В проявлениях войны есть стороны, между которыми нет отношений, а есть лишь мезо, которое предполагает соотношения вне самих сторон, или Предел, который должен быть осмыслен в контексте изменений до Иного. Мезо-мышление или предельное мышление — особые. Но они со-сущностны, явлены и проявлены.
Война допустима-вообразима-мыслима. Война сущностна, явлена и проявлена. Война сущностей допустима, а значит допустимо явлена и может быть проявлена.
Война неизбывна и война есть, как неизбывен сам Предел. Столкновение с Пределом в мышлении неизбежно, даже если вечно прятаться в сущностной гармонии веры, равновесии патии мезоса, волевом балансе желаний и интересов социального мира и дружбы.
Война есть также проявленное столкновение с Иным на Пределе, пронизывающем Сущности, Явленное и Проявленное. Иное во встрече с ним на Пределе принадлежит и сущностному, и явленному, и даже проявленному.

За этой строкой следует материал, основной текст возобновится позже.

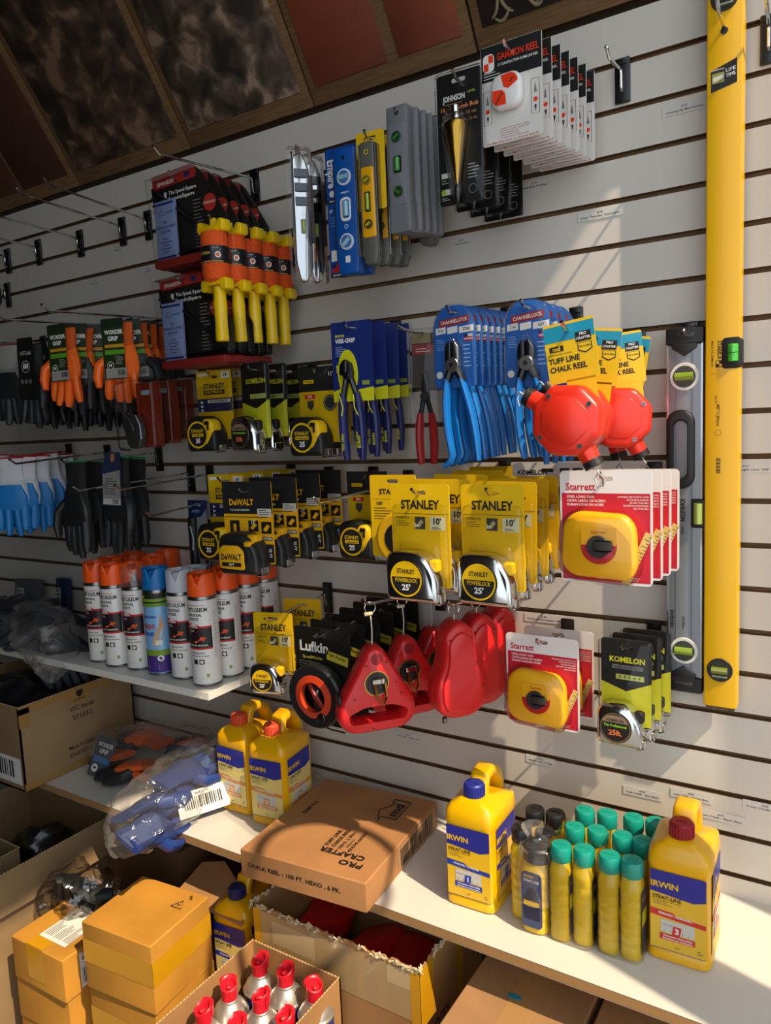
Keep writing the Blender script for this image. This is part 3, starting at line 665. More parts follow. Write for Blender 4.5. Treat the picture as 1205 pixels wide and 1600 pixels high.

Война открывает путь не только к Преобразованию, но и к Преображению. Преобразование суть непредельные изменения в ориентации на Иное. Преображение суть предельные изменения в ориентации на Иное. В таком помышлении Преображение как путь в Иное предельно. Преобразование есть переход. Преображение суть Преодоление, а не переход.
Преобразование суть допустимые изменения. Преображение суть допустимо недопустимые изменения.
Дух явлен даже сквозь войну. Дух в войне — это дух, имеющий дело с Пределами. Дух, имеющий дело только с любовью и отношениями, суть дух незрелый или самовлюбленный. Дух, не ведающий или отрицающий Пределы, суть дух саморазрушающийся.
В совершенствовании духа Пределов не нужно избегать. Война полагает Предел между экзистенцией и неэкзистенцией или квазиэкзистенцией, и важно его удержать, а не отрицать Пределы в абсолютной любви.
Самоопределение причастных мышлению во время войны становится предельным: не можешь мыслить предельно во время войны — не мысли, то есть перейди в волю военного сопротивления, доверься вере или патии, наконец, уйди в социальность, стань журналистом или пропагандистом, писателем или хроникером, и то и вообще, потеряй сознание, замри, исчезни, растворись в Пустоте, и тогда мышление пройдет сквозь Пустоту немыслящего.
Предел торжествует, даже если быть непричастным предельному мышлению.